Thursday, January 29, 2015

Quick Sips - Strange Horizons January 26

So I'm kind of breaking my own rule this week with Strange Horizons. Normally I'd think I could just skip the week because there's no new fiction, just a reprint. But there is a new poem and new non-fiction and I really wanted to look at that. So...to read the reprint and flesh out this review a bit more or not? Well, I decided to review the reprint, because it's new to me and because I will be reviewing it in context of the new intro from the author. So something is new and that will be my loophole. Hurrah!

Stories:

"The Truth About Owls" and Introduction by Amal El-Mohtar (4303 words story only)
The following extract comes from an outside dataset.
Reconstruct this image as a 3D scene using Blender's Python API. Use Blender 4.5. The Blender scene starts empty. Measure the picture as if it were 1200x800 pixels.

This is a story that lingers for me. Stories with children I think are always difficult to pull off, but this one does it well, capturing a child's frustration both at being an outcast and being rather powerless as children are. And that powerlessness seems to manifest itself with Anisa as actual power, as the ability to shock people, to make them sick. The way she internalizes all the things that happen around her in an attempt to be powerful, in an attempt to have agency. It's heartbreaking in many ways, because as a child she can't help thinking that way, especially with her situation of having to leave home. She lacks a figure to talk to, to trust. So she lashes out, so she sees herself like an owl, and a difficult one. And Anisa's relationship with the owls is cool, is believable and powerful because it shows where her sympathies are, how she views herself. And only toward the end of the story does she start to lower the walls she built around herself. Only then can she start to see the brighter side of owls. It's very well done and an emotional ride to be sure. The introduction (which is new!) helps a bit to contextualize things by giving some history on the events referenced in the story and how they tie back to the author, and also to translate the bit of text at the end. Owls are complicated. As is the story. And that's a very, very good thing.

Poetry:

"Meatspace" by David C Kopaska-Merkel

A fun and rather light poem on the surface, told with internet shorthand and a lot of style. It's a quite short piece, but that makes sense for the words, where the narrator of the poem is someone who has rented space in their brain out to telecom companies for discounted internet access. It's an interesting idea and one that could come to pass, but the side effects explain in some way the short poem, the truncated style. There is damage that comes along with renting out parts, and that damage effect communication. There might be a bit of a critique that the internet pushes for condensed narratives and forms over longer ones, the idea that it's valuing space or quality, but I don't feel while reading that the criticism is really technology, but rather the commercial exploitation of technology. Or maybe I'm reading too deep. In any event, it's a nice, fun poem.

Nonfiction:

"Me and Science Fiction: Dystopia, Dark Urban Fantasy, Zombies, and Monsters from the Deep" by Eleanor Arnason

An insightful and hopeful look at the recent trends in SFF, most notably the shift in focus away from near future and far future science fiction and a centering on dark urban fantasy and grimdark fantasy. And I can really see where she's coming from, though there are many examples of optimistic urban fantasy and fantasy out there. But I can definitely see the mentality that people are moving away from science fiction as ways of making statements on the present because the science is advancing so quickly and because it's easier to then make up magic than try to pick a scientific idea or theory that might be out of favor or discarded by the time the author's done writing it. But as To the Resurrection Station was one of my favorite reads last year (it is amazing and funny and everyone should go out and read it), I also know that science fiction doesn't have to be slavish to science to be impacting. I do want to see more science fiction that can posit the human race as not inherently fallen. I always look to Star Trek as a shining example of what science fiction can be, and yet the most recent Star Treks have been so bleak and pessimistic that I might need to find something else. But that does support the idea that people are moving away from hopeful SF. And I think we do need both. We need people with a vision and a faith that humanity can do something good. Because only then are we obligated to try, and we should all be trying to make the world better. So a thought-proviking piece.